→ **Task**
The line holding "def hole(i, j): return" is the last one to output; start at the first line of the data, keep every line in between exactly, and leave out pictures.

→ **Information provided**

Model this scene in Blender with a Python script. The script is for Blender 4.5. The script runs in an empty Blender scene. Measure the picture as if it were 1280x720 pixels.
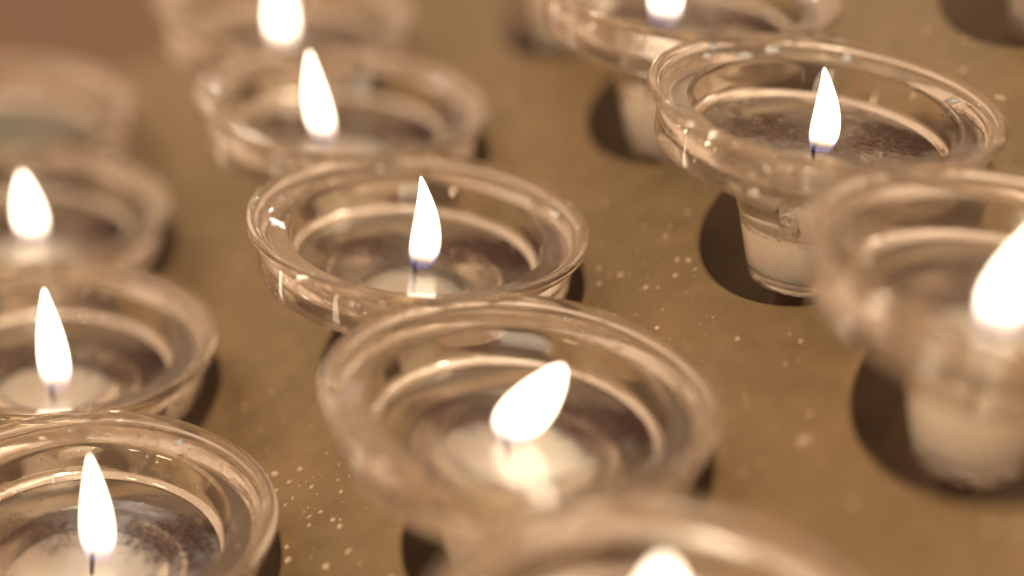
import bpy, bmesh, math, random
from mathutils import Vector, Matrix
random.seed(7)
sc = bpy.context.scene
col = sc.collection
MM = 0.001
RIM = 0.075                      # rim diameter of a cup, metres

# ------------------------------------------------------------------ frame of the place
# world: Z is up, Y away from the viewer, X to the right. Measured view vectors (camera axes) are turned into it once.
FPX = 2157.0
e, roll = 0.4829, -0.10355
n_c = Vector((-math.sin(roll)*math.cos(e), math.cos(roll)*math.cos(e), math.sin(e)))
d_c = (Vector((0,0,1)) - n_c*n_c.z).normalized()
r_c = d_c.cross(n_c) * -1
if r_c.x < 0: r_c = -r_c
y_c = -d_c
M = Matrix((r_c, y_c, n_c))      # camera coords -> world
U = M @ (Vector((1.14384, 0.33540, 0.27598)) * RIM)    # one hole along the rising row
V = M @ (Vector((0.29774, -0.44467, 0.78751)) * RIM)   # one hole along the level column
V.z = 0.0
RIMZ = 0.0435                    # rim height of a cup above its base
A0 = Vector((0, 0, RIMZ))        # rim centre of the middle cup
CAM = A0 - M @ (Vector((-0.27375, 0.19035, -5.05237)) * RIM)
PN = V.cross(U).normalized()
if PN.z < 0: PN = -PN
VH = V.normalized()
WH = PN.cross(VH).normalized()   # uphill in the plate
if WH.x < 0: WH = -WH
A1 = A0 + Vector((0, 0, 0.001))
def rim(i, j): return A1 + U*i + V*j
HOLE_R = 0.43 * RIM
def hole(i, j): return A0 + U*i + V*j - Vector((0,0,1))*0.42*RIM + WH*0.15*RIM - VH*0.03*RIM

# ------------------------------------------------------------------ helpers
def link(name, me, mat=None, parent=None, loc=None):
    o = bpy.data.objects.new(name, me)
    col.objects.link(o)
    if mat and me is not None and not me.materials: me.materials.append(mat)
    if parent: o.parent = parent
    if loc is not None: o.location = loc
    return o
def mesh_from(bm, name, smooth=True):
    bmesh.ops.recalc_face_normals(bm, faces=bm.faces)
    me = bpy.data.meshes.new(name); bm.to_mesh(me); bm.free()
    if smooth:
        for p in me.polygons: p.use_smooth = True
    return me
def catmull(pts, sub=3):
    out = []
    P = [pts[0]] + list(pts) + [pts[-1]]
    for k in range(1, len(P)-2):
        p0, p1, p2, p3 = P[k-1], P[k], P[k+1], P[k+2]
        for s in range(sub):
            t = s/sub
            out.append(tuple(0.5*((2*p1[a]) + (-p0[a]+p2[a])*t + (2*p0[a]-5*p1[a]+4*p2[a]-p3[a])*t*t
                       + (-p0[a]+3*p1[a]-3*p2[a]+p3[a])*t*t*t) for a in (0,1)))
    out.append(pts[-1])
    return out
def revolve(prof, seg=128, wob=None):
    """prof: list of (r, z) in mm; first and last on the axis when r == 0."""
    bm = bmesh.new(); rings = []
    for (r, z) in prof:
        if r < 1e-6: rings.append([bm.verts.new((0,0,z*MM))]); continue
        ring = []
        for s in range(seg):
            a = 2*math.pi*s/seg
            rr, zz = r, z
            if wob: rr, zz = wob(r, z, a)
            ring.append(bm.verts.new((rr*MM*math.cos(a), rr*MM*math.sin(a), zz*MM)))
        rings.append(ring)
    for a, b in zip(rings[:-1], rings[1:]):
        if len(a) == 1 and len(b) == 1: continue
        for s in range(seg):
            t = (s+1) % seg
            if len(a) == 1: bm.faces.new((a[0], b[s], b[t]))
            elif len(b) == 1: bm.faces.new((a[s], b[0], a[t]))
            else: bm.faces.new((a[s], b[s], b[t], a[t]))
    return bm
def interp(prof, z):
    """radius of the (monotone in z) inner wall at z"""
    for (r0, z0), (r1, z1) in zip(prof[:-1], prof[1:]):
        if (z0-z)*(z1-z) <= 0 and z0 != z1: return r0 + (r1-r0)*(z-z0)/(z1-z0)
    return prof[-1][0]

# ------------------------------------------------------------------ materials
def new_mat(name):
    m = bpy.data.materials.new(name); m.use_nodes = True
    nt = m.node_tree; nt.nodes.clear()
    return m, nt, nt.nodes, nt.links
def N(ns, kind, **kw):
    n = ns.new(kind)
    for k, v in kw.items():
        if hasattr(n, k) and k not in n.inputs: setattr(n, k, v)
        else: n.inputs[k].default_value = v
    return n
def ramp(ns, lo, hi, c0=(0,0,0,1), c1=(1,1,1,1)):
    r = ns.new('ShaderNodeValToRGB')
    r.color_ramp.elements[0].position = lo; r.color_ramp.elements[0].color = c0
    r.color_ramp.elements[1].position = hi; r.color_ramp.elements[1].color = c1
    return r
def offset_coords(ns, ls):
    tc = ns.new('ShaderNodeTexCoord'); oi = ns.new('ShaderNodeObjectInfo')
    mul = N(ns, 'ShaderNodeMath', operation='MULTIPLY'); mul.inputs[1].default_value = 3.7
    ls.new(oi.outputs['Random'], mul.inputs[0])
    add = N(ns, 'ShaderNodeVectorMath', operation='ADD')
    ls.new(tc.outputs['Object'], add.inputs[0]); ls.new(mul.outputs[0], add.inputs[1])
    return add.outputs[0]

def glass_mat():
    m, nt, ns, ls = new_mat('clear_glass')
    co = offset_coords(ns, ls)
    out = ns.new('ShaderNodeOutputMaterial')
    n1 = N(ns, 'ShaderNodeTexNoise', Scale=75.0, Detail=5.0, Roughness=0.62, Distortion=0.7); ls.new(co, n1.inputs['Vector'])
    n2 = N(ns, 'ShaderNodeTexNoise', Scale=900.0, Detail=2.0); ls.new(co, n2.inputs['Vector'])
    n3 = N(ns, 'ShaderNodeTexNoise', Scale=60.0, Detail=1.0); ls.new(co, n3.inputs['Vector'])
    vo = N(ns, 'ShaderNodeTexVoronoi', Scale=320.0); ls.new(co, vo.inputs['Vector'])
    smear = ramp(ns, 0.50, 0.70); ls.new(n1.outputs[0], smear.inputs[0])
    # gentle moulding waves and fine beads of wax in the height
    b1 = N(ns, 'ShaderNodeBump', Strength=0.30, Distance=0.0012); ls.new(n3.outputs[0], b1.inputs['Height'])
    drops = ramp(ns, 0.10, 0.24, (1,1,1,1), (0,0,0,1)); ls.new(vo.outputs['Distance'], drops.inputs[0])
    dm = N(ns, 'ShaderNodeMath', operation='MULTIPLY'); ls.new(drops.outputs[0], dm.inputs[0]); ls.new(smear.outputs[0], dm.inputs[1])
    b2 = N(ns, 'ShaderNodeBump', Strength=0.8, Distance=0.0003)
    ls.new(dm.outputs[0], b2.inputs['Height']); ls.new(b1.outputs[0], b2.inputs['Normal'])
    sm2 = N(ns, 'ShaderNodeMath', operation='MULTIPLY'); ls.new(smear.outputs[0], sm2.inputs[0]); ls.new(n2.outputs[0], sm2.inputs[1])
    rr = N(ns, 'ShaderNodeMapRange'); ls.new(sm2.outputs[0], rr.inputs['Value'])
    rr.inputs['To Min'].default_value = 0.0; rr.inputs['To Max'].default_value = 0.35
    g = N(ns, 'ShaderNodeBsdfGlass', Color=(0.992, 0.978, 0.952, 1), IOR=1.5)
    ls.new(rr.outputs[0], g.inputs['Roughness']); ls.new(b2.outputs[0], g.inputs['Normal'])
    # thin film of dried wax
    df = N(ns, 'ShaderNodeBsdfDiffuse', Color=(0.84, 0.66, 0.50, 1)); tr = N(ns, 'ShaderNodeBsdfTranslucent', Color=(0.84, 0.66, 0.50, 1))
    film = N(ns, 'ShaderNodeMixShader', Fac=0.5); ls.new(df.outputs[0], film.inputs[1]); ls.new(tr.outputs[0], film.inputs[2])
    fm = N(ns, 'ShaderNodeMapRange'); ls.new(sm2.outputs[0], fm.inputs['Value'])
    fm.inputs['To Min'].default_value = 0.045; fm.inputs['To Max'].default_value = 0.42
    mix = ns.new('ShaderNodeMixShader'); ls.new(fm.outputs[0], mix.inputs[0]); ls.new(g.outputs[0], mix.inputs[1]); ls.new(film.outputs[0], mix.inputs[2])
    ls.new(mix.outputs[0], out.inputs[0])
    return m

def liquid_mat(name, rough, lim=(0.46, 0.62), dist=0.0008, scale=620.0, soot=0.11):
    m, nt, ns, ls = new_mat(name)
    co = offset_coords(ns, ls)
    out = ns.new('ShaderNodeOutputMaterial')
    n3 = N(ns, 'ShaderNodeTexNoise', Scale=55.0, Detail=1.0); ls.new(co, n3.inputs['Vector'])
    b1 = N(ns, 'ShaderNodeBump', Strength=0.25, Distance=0.001); ls.new(n3.outputs[0], b1.inputs['Height'])
    n1 = N(ns, 'ShaderNodeTexNoise', Scale=scale, Detail=3.0, Roughness=0.7, Distortion=0.5); ls.new(co, n1.inputs['Vector'])
    n2 = N(ns, 'ShaderNodeTexNoise', Scale=70.0, Detail=2.0); ls.new(co, n2.inputs['Vector'])
    msk = ramp(ns, *lim); ls.new(n2.outputs[0], msk.inputs[0])
    mm = N(ns, 'ShaderNodeMath', operation='MULTIPLY'); ls.new(n1.outputs[0], mm.inputs[0]); ls.new(msk.outputs[0], mm.inputs[1])
    b2 = N(ns, 'ShaderNodeBump', Strength=rough, Distance=dist)
    ls.new(mm.outputs[0], b2.inputs['Height']); ls.new(b1.outputs[0], b2.inputs['Normal'])
    g = N(ns, 'ShaderNodeBsdfGlass', Color=(0.995, 0.985, 0.965, 1), IOR=1.43, Roughness=0.12)
    ls.new(b2.outputs[0], g.inputs['Normal'])
    # dust and soot specks floating on the pool
    vo = N(ns, 'ShaderNodeTexVoronoi', Scale=420.0); ls.new(co, vo.inputs['Vector'])
    sp = ramp(ns, soot*.7, soot, (1,1,1,1), (0,0,0,1)); ls.new(vo.outputs['Distance'], sp.inputs[0])
    sm = N(ns, 'ShaderNodeMath', operation='MULTIPLY'); ls.new(sp.outputs[0], sm.inputs[0]); ls.new(msk.outputs[0], sm.inputs[1])
    df = N(ns, 'ShaderNodeBsdfDiffuse', Color=(0.075, 0.045, 0.04, 1))
    mix = ns.new('ShaderNodeMixShader'); ls.new(sm.outputs[0], mix.inputs[0]); ls.new(g.outputs[0], mix.inputs[1]); ls.new(df.outputs[0], mix.inputs[2])
    tc = ns.new('ShaderNodeTexCoord')
    n5 = N(ns, 'ShaderNodeTexNoise', Scale=120.0, Detail=4.0, Roughness=0.65, Distortion=0.8); ls.new(co, n5.inputs['Vector'])
    def patch(cx, cy_, rx, ry, amp):  # dark refraction of the hole below, painted onto the pool as a patch
        mp = ns.new('ShaderNodeMapping'); ls.new(tc.outputs['Object'], mp.inputs['Vector']); mp.vector_type = 'POINT'
        mp.inputs['Scale'].default_value = (1/rx, 1/ry, 0); mp.inputs['Location'].default_value = (-cx/rx, -cy_/ry, 0)
        ln = N(ns, 'ShaderNodeVectorMath', operation='LENGTH'); ls.new(mp.outputs[0], ln.inputs[0])
        ad = N(ns, 'ShaderNodeMath', operation='MULTIPLY_ADD'); ls.new(n5.outputs[0], ad.inputs[0]); ad.inputs[1].default_value = 2.6; ls.new(ln.outputs['Value'], ad.inputs[2])
        rp = N(ns, 'ShaderNodeMapRange'); rp.interpolation_type = 'SMOOTHSTEP'; ls.new(ad.outputs[0], rp.inputs['Value'])
        rp.inputs['From Min'].default_value = 1.9; rp.inputs['From Max'].default_value = 2.55; rp.inputs['To Min'].default_value = amp; rp.inputs['To Max'].default_value = 0
        return rp.outputs[0]
    pmx = N(ns, 'ShaderNodeMath', operation='MAXIMUM'); ls.new(patch(.016, .008, .0095, .0085, .95), pmx.inputs[0]); ls.new(patch(-.011, .005, .010, .006, .7), pmx.inputs[1])
    fn = ramp(ns, 0.38, 0.60, (.35,.35,.35,1), (1,1,1,1)); n6 = N(ns, 'ShaderNodeTexNoise', Scale=900.0, Detail=4.0, Roughness=0.75); ls.new(co, n6.inputs['Vector']); ls.new(n6.outputs[0], fn.inputs[0])
    pm = N(ns, 'ShaderNodeMath', operation='MULTIPLY'); ls.new(pmx.outputs[0], pm.inputs[0]); ls.new(fn.outputs[0], pm.inputs[1])
    mx3 = N(ns, 'ShaderNodeMath', operation='MAXIMUM'); ls.new(pm.outputs[0], mx3.inputs[0]); ls.new(sm.outputs[0], mx3.inputs[1])
    # only the top face of the pool carries the specks and painted dark patches
    ge = ns.new('ShaderNodeNewGeometry'); sx = ns.new('ShaderNodeSeparateXYZ'); ls.new(ge.outputs['True Normal'], sx.inputs[0])
    gt = N(ns, 'ShaderNodeMath', operation='GREATER_THAN'); ls.new(sx.outputs['Z'], gt.inputs[0]); gt.inputs[1].default_value = 0.5
    ab = N(ns, 'ShaderNodeMath', operation='ABSOLUTE'); ls.new(sx.outputs['Z'], ab.inputs[0]); ls.new(ab.outputs[0], gt.inputs[0])
    px = ns.new('ShaderNodeSeparateXYZ'); ls.new(tc.outputs['Object'], px.inputs[0])
    zt2 = N(ns, 'ShaderNodeMath', operation='GREATER_THAN'); ls.new(px.outputs['Z'], zt2.inputs[0]); zt2.inputs[1].default_value = -0.013
    m4 = N(ns, 'ShaderNodeMath', operation='MULTIPLY'); ls.new(gt.outputs[0], m4.inputs[0]); ls.new(zt2.outputs[0], m4.inputs[1])
    m5 = N(ns, 'ShaderNodeMath', operation='MULTIPLY'); ls.new(m4.outputs[0], m5.inputs[0]); ls.new(mx3.outputs[0], m5.inputs[1])
    ls.new(m5.outputs[0], mix.inputs[0])
    ls.new(mix.outputs[0], out.inputs[0])
    return m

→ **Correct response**
Model this scene in Blender with a Python script. The script is for Blender 4.5. The script runs in an empty Blender scene. Measure the picture as if it were 1280x720 pixels.
import bpy, bmesh, math, random
from mathutils import Vector, Matrix
random.seed(7)
sc = bpy.context.scene
col = sc.collection
MM = 0.001
RIM = 0.075                      # rim diameter of a cup, metres

# ------------------------------------------------------------------ frame of the place
# world: Z is up, Y away from the viewer, X to the right. Measured view vectors (camera axes) are turned into it once.
FPX = 2157.0
e, roll = 0.4829, -0.10355
n_c = Vector((-math.sin(roll)*math.cos(e), math.cos(roll)*math.cos(e), math.sin(e)))
d_c = (Vector((0,0,1)) - n_c*n_c.z).normalized()
r_c = d_c.cross(n_c) * -1
if r_c.x < 0: r_c = -r_c
y_c = -d_c
M = Matrix((r_c, y_c, n_c))      # camera coords -> world
U = M @ (Vector((1.14384, 0.33540, 0.27598)) * RIM)    # one hole along the rising row
V = M @ (Vector((0.29774, -0.44467, 0.78751)) * RIM)   # one hole along the level column
V.z = 0.0
RIMZ = 0.0435                    # rim height of a cup above its base
A0 = Vector((0, 0, RIMZ))        # rim centre of the middle cup
CAM = A0 - M @ (Vector((-0.27375, 0.19035, -5.05237)) * RIM)
PN = V.cross(U).normalized()
if PN.z < 0: PN = -PN
VH = V.normalized()
WH = PN.cross(VH).normalized()   # uphill in the plate
if WH.x < 0: WH = -WH
A1 = A0 + Vector((0, 0, 0.001))
def rim(i, j): return A1 + U*i + V*j
HOLE_R = 0.43 * RIM
def hole(i, j): return A0 + U*i + V*j - Vector((0,0,1))*0.42*RIM + WH*0.15*RIM - VH*0.03*RIM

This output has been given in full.